— begin Supplied data —

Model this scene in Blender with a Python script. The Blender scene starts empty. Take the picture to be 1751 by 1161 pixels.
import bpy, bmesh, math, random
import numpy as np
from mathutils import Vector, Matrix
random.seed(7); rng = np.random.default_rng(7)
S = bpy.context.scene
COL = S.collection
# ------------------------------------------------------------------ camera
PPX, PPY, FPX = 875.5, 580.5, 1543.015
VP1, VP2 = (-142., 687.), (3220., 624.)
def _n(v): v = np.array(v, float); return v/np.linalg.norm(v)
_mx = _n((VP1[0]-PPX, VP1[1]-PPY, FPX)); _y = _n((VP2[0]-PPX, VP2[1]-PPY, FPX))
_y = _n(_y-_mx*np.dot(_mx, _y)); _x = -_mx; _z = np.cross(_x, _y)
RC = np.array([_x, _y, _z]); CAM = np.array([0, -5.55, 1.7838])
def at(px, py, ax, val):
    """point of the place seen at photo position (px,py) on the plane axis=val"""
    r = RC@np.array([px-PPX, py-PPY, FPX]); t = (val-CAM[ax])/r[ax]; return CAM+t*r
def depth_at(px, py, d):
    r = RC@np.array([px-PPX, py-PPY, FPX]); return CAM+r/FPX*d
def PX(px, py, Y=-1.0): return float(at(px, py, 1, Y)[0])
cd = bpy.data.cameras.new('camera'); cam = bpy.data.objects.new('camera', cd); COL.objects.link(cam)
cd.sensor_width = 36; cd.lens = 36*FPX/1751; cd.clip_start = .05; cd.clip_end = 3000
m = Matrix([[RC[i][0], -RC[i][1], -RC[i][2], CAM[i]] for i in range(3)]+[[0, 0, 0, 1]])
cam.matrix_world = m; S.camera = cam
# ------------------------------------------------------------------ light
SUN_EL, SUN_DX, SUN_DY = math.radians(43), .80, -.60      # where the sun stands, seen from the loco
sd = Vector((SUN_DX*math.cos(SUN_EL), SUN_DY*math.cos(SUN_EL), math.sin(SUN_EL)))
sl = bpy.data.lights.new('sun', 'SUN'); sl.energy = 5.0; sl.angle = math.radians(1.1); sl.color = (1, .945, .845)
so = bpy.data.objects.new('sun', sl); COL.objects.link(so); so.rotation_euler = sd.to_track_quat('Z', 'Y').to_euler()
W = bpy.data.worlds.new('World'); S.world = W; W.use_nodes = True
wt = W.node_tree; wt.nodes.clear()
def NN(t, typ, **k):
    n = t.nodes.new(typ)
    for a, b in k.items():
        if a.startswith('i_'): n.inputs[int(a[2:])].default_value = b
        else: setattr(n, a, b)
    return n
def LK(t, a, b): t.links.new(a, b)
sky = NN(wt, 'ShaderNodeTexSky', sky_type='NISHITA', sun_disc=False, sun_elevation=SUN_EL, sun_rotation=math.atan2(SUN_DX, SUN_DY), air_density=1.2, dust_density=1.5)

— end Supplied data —

**Requirement:**
Return the lines above exactly, keeping every word.

**Output:**
Model this scene in Blender with a Python script. The Blender scene starts empty. Take the picture to be 1751 by 1161 pixels.
import bpy, bmesh, math, random
import numpy as np
from mathutils import Vector, Matrix
random.seed(7); rng = np.random.default_rng(7)
S = bpy.context.scene
COL = S.collection
# ------------------------------------------------------------------ camera
PPX, PPY, FPX = 875.5, 580.5, 1543.015
VP1, VP2 = (-142., 687.), (3220., 624.)
def _n(v): v = np.array(v, float); return v/np.linalg.norm(v)
_mx = _n((VP1[0]-PPX, VP1[1]-PPY, FPX)); _y = _n((VP2[0]-PPX, VP2[1]-PPY, FPX))
_y = _n(_y-_mx*np.dot(_mx, _y)); _x = -_mx; _z = np.cross(_x, _y)
RC = np.array([_x, _y, _z]); CAM = np.array([0, -5.55, 1.7838])
def at(px, py, ax, val):
    """point of the place seen at photo position (px,py) on the plane axis=val"""
    r = RC@np.array([px-PPX, py-PPY, FPX]); t = (val-CAM[ax])/r[ax]; return CAM+t*r
def depth_at(px, py, d):
    r = RC@np.array([px-PPX, py-PPY, FPX]); return CAM+r/FPX*d
def PX(px, py, Y=-1.0): return float(at(px, py, 1, Y)[0])
cd = bpy.data.cameras.new('camera'); cam = bpy.data.objects.new('camera', cd); COL.objects.link(cam)
cd.sensor_width = 36; cd.lens = 36*FPX/1751; cd.clip_start = .05; cd.clip_end = 3000
m = Matrix([[RC[i][0], -RC[i][1], -RC[i][2], CAM[i]] for i in range(3)]+[[0, 0, 0, 1]])
cam.matrix_world = m; S.camera = cam
# ------------------------------------------------------------------ light
SUN_EL, SUN_DX, SUN_DY = math.radians(43), .80, -.60      # where the sun stands, seen from the loco
sd = Vector((SUN_DX*math.cos(SUN_EL), SUN_DY*math.cos(SUN_EL), math.sin(SUN_EL)))
sl = bpy.data.lights.new('sun', 'SUN'); sl.energy = 5.0; sl.angle = math.radians(1.1); sl.color = (1, .945, .845)
so = bpy.data.objects.new('sun', sl); COL.objects.link(so); so.rotation_euler = sd.to_track_quat('Z', 'Y').to_euler()
W = bpy.data.worlds.new('World'); S.world = W; W.use_nodes = True
wt = W.node_tree; wt.nodes.clear()
def NN(t, typ, **k):
    n = t.nodes.new(typ)
    for a, b in k.items():
        if a.startswith('i_'): n.inputs[int(a[2:])].default_value = b
        else: setattr(n, a, b)
    return n
def LK(t, a, b): t.links.new(a, b)
sky = NN(wt, 'ShaderNodeTexSky', sky_type='NISHITA', sun_disc=False, sun_elevation=SUN_EL, sun_rotation=math.atan2(SUN_DX, SUN_DY), air_density=1.2, dust_density=1.5)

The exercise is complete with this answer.